One of the most famous people to be associated with Freshwater was Robert Hooke. Famous but not famous, for he achieved a lot but was never given as much credit as he deserved. He was born in the rectory at Freshwater on the 18th July 1635, the son of the curate, John Hooke senior. Robert Hooke moved to London in 1648 and was educated at Westminster School and Christ Church, Oxford. He is credited with the invention of the watch spring, the development of microscopes and after the great fire of London, the design and lay out of many fine London buildings. He is remembered in the naming of Hooke Hill, a small memorial stone, and the Hooke trail, all found near the junction of Afton Road, School Green Road and Stroud Road.

Probably the most famous resident of the area and one closely associated with Freshwater Bay, was Alfred, Lord Tennyson who moved into Farringford House, Bedbury Lane, in 1853. This prompted other famous people from the Victorian period to visit Freshwater, one being Julia Margaret Cameron the pioneering lady photographer. She created pictures that were based on Tennyson's poems and also recorded his many visitors. Copies of these are on show at Dimbola Lodge, her former home, just up from the Bay.

1855-56 saw the building of Fort Redoubt on the cliffs at the western end of the Bay. This was built in order to stop the French landing and attacking the other forts on the Solent side of the Island.It is not open to the public but the main layout can still be observed from above on the Downs. A deep, brick lined ditch was cut to the north and west in order tostop an attack from the land. Inside the ditch was a barrack block designed to house 24 soldiers. On the top of the newly created island was a parade ground and a one story flat roofed building. This was made into two stories in 1936 as quarters for the officers and NCOs. Extensive tunnels and rooms were built under the chalk of the cliff so as to be safe from mortars.
The fort was restricted in size and so in 1928 was sold to Mrs Amelia Bowland Cross for 600. Since then it has come under several owners and a tea rooms added, but has since become a private house. Greater detail can be found in a small boook by Anthony Cantwell called Freshwater Redoubt and printed by the Waverley Press, Ryde.
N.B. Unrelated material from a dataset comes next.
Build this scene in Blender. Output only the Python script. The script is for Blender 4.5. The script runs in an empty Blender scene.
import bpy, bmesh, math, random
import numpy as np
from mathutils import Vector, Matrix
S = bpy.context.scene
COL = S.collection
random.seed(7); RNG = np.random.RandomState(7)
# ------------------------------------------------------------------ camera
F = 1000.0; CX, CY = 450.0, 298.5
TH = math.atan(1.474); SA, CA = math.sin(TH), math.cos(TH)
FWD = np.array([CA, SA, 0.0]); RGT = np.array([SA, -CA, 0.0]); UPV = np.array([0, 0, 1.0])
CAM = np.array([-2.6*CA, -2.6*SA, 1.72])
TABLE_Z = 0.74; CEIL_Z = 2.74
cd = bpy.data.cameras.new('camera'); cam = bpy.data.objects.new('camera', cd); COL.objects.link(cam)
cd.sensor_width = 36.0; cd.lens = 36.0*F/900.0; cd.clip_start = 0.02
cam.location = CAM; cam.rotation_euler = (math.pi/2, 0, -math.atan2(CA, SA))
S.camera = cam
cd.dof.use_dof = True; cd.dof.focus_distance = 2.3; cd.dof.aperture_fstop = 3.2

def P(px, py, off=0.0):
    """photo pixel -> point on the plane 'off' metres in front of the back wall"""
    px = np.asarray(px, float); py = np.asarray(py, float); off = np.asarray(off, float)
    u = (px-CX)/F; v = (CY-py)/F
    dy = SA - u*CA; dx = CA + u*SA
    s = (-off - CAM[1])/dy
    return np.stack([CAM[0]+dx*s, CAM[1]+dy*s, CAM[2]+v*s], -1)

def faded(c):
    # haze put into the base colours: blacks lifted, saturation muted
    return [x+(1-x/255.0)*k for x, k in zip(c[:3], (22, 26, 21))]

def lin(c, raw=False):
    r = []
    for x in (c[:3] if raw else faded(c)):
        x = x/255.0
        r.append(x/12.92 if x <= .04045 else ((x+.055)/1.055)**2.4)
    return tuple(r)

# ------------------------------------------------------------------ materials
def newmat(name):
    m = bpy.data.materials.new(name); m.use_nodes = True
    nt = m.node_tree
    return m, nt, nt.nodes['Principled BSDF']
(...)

Afton Marsh which leads from behind the car park and down eventually to the barrier and the western Yar is also well worth a look. Historically it has also been through many changes. Originally barges were regularly brought up to a point almost opposite to the end of Coastguard Lane. These could then be loaded or unloaded so as to supply vessels at anchor in the Bay. When vessels increased in size and no longer used the Bay the area became grazing land and eventually, when the barrier was built, more solid ground. The plots along Afton Road were sold with some space on the current marsh. Owners in a few cases converted this bit of land into tennis courts but the dampness of the ground and the mosquitoes prevented full enjoyment. Eventually the area was allowed to become the marsh that it is now. This is protected as a bird nesting site and for botanical species.